Un punto però è chiaro. Se l’appello ai moderati è il nucleo dell’operazione e se questa non si esaurisce all’interno del partito, l’orizzonte si allarga e si complica. I “moderati” infatti non stanno solo all’opposizione ma anche al governo e anzi – in attesa di più puntuali definizioni del concetto – si può dire che la vocazione governativa appartenga alla loro stessa natura. Se sarà tentata ed avrà uno svolgimento non formale, un’iniziativa di riavvicinamento e di riallocazione politica dei “moderati” implica conseguenze sul governo. In particolare si fa delicata la condizione dell’Ncd di Alfano, stretto tra le condizioni non brillanti della coabitazione col Pd e il destino incerto di una riedizione del connubio dopo il ripudio con Berlusconi.

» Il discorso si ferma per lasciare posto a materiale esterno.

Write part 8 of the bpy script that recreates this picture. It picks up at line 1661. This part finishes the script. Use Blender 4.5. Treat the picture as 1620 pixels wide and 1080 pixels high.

La sospensione del giudizio è obbligatoria in presenza di elementi d’analisi tanto incerti e aleatori. Se ci sarà una più marcata connotazione “moderata” di quello che è stato il polo di centrodestra, è tuttavia evidente che stavolta l’evoluzione non avverrà con un colpo di… predellino. Non c’è più spazio in quelle contrade per effetti di teatro. È logico semmai preventivare un ciclo esteso e severo di lotta politica tra entità che un tempo erano unite e poi si sono separate ed ora di nuovo si cercano. Ad esse non è consentito di produrre nuove escogitazioni unitarie senza un riesame adeguato delle ragioni dei dissidi e delle convergenze.
Più autentico e incisivo sarà il confronto, più significativo potrà essere il risultato politico in un contesto in cui il confronto democratico non è più compatibile con gli artifici delle formule semplificate. Sotto questo profilo il compito di Parisi è importante, perché ha da affrontare un tema aggiuntivo: come includere Berlusconi in un disegno di superamento del berlusconismo.